An open letter to Modi

An open letter to Modi

To call Bengaluru city the cleanest capital in India is nothing short of a big joke.

Dear Sir Narendra Modi,

The headline of the Bengaluru-based Deccan Herald on August 9, 2015, was laughable! It read, “B’luru cleanest capital in India and Mysuru cleanest city!” And, do you know who has done the statistical work? The Swachh Bharath Foundation. 

But wait, what do the words ‘Swachh Bharath’ indicate? It may be from Hindi, but most of us in Bengaluru were doubled over in laughter. Was it a ‘lamppost?’; a ‘hatstand?’; an ‘oxymoron?; a ‘cliche?’; or a ‘euphemism?’

Actually, what you meant when you coined those words was “Clean India”, wasn’t it? But, my God! To call Bengaluru the cleanest capital in the country is nothing short of a big joke and to call Mysuru a clean city is another little joke.

Bengaluru abounds with garbage almost everywhere. Not just in tiny mounds at the corners of the roads, but in heaps and heaps all over the city. I retired as the Joint Director of a prestigious educational institution here and frankly, the site beside it is has so much garbage that a part of it even overflows into the school compound. It is not as if we have not complained.

The BBMP commissioner (whoever it was then) had come for an inspection prodded by our complaint. And what did he do? Nothing! Many of our students fell sick with dengue and chikungunya even after our installing the so-called mosquito fighter All-Out and burnt ‘sambhrani’ (benzoin resin or wild turmeric) in every class room.

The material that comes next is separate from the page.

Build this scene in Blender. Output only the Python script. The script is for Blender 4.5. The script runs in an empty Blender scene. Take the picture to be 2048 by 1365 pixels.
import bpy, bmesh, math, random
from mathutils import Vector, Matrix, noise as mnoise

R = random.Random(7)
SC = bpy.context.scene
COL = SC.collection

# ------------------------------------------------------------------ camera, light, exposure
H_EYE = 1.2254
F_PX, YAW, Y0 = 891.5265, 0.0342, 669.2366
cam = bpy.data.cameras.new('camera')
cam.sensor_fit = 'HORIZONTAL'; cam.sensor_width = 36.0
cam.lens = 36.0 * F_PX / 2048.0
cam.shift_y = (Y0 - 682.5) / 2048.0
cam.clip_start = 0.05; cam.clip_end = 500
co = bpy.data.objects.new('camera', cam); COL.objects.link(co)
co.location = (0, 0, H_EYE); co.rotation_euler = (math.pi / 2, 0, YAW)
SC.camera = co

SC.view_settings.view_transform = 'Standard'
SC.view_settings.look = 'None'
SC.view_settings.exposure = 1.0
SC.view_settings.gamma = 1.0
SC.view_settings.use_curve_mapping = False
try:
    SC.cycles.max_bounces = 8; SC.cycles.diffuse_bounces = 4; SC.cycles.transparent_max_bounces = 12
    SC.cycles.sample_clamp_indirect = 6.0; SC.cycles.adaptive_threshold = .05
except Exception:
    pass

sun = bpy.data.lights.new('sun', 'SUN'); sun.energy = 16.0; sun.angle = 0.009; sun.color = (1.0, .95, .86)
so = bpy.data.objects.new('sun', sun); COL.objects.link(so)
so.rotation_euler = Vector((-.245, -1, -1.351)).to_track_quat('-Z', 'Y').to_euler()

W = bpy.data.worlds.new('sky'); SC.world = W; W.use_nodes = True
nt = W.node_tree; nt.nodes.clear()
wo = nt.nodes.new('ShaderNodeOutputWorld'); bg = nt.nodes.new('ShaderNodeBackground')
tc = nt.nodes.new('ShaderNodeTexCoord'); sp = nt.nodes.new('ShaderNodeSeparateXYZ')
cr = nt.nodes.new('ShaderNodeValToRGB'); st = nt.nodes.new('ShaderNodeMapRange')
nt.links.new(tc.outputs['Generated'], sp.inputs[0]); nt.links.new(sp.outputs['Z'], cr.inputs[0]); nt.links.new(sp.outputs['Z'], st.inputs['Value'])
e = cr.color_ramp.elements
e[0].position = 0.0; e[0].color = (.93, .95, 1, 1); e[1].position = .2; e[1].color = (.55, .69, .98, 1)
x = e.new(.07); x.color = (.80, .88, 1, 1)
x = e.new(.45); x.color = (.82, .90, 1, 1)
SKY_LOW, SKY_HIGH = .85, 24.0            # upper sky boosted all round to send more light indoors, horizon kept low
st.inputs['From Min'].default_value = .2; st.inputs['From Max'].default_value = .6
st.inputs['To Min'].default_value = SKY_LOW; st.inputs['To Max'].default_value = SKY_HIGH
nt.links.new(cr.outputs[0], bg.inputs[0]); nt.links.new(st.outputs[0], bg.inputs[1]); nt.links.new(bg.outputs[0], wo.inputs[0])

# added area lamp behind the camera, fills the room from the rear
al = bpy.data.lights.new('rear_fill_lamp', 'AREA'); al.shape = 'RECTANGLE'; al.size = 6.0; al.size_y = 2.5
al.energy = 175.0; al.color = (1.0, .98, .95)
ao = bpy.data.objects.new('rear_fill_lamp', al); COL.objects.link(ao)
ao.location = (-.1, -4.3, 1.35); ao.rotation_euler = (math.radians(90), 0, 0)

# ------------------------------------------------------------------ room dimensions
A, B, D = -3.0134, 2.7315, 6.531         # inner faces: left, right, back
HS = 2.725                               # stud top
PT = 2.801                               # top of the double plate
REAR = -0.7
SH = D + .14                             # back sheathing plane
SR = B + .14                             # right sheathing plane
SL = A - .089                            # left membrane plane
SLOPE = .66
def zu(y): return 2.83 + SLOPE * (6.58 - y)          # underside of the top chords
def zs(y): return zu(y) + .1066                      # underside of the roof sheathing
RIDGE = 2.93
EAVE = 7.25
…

The area I live in is supposed to be a posh locality boasting residences of top politicians and film personalities. But even this is a nightmare to walk down. Piles of garbage – infested with mosquitoes, flies, rats and bandicoots – reek close to the walking path, that has been built around a tank. Even the tank is not clean. The swimming pool nearby is enclosed by tall walls on to which every Rama, Krishna and Hanumantha, urinates without shame! The walls are so soaked with urine that there is a danger of its collapse any day. People hold their breath, covering their noses with a handkerchief, while passing this place.

I did make a complaint to the commissioner, who gave me the phone number and name of the person-in-charge of the ward. When I called this man, he said, “Madam, we cannot keep 24-hour vigil at that place. We tried putting gods’ photographs in a few places but people do not seem to respect even them!” Oh my God! So, who will save us now?

Sir, your mission of Swachh Bharath has failed in Bengaluru but they have the audacity to proclaim in the media that it is the cleanest capital in India. I, for one, am ashamed.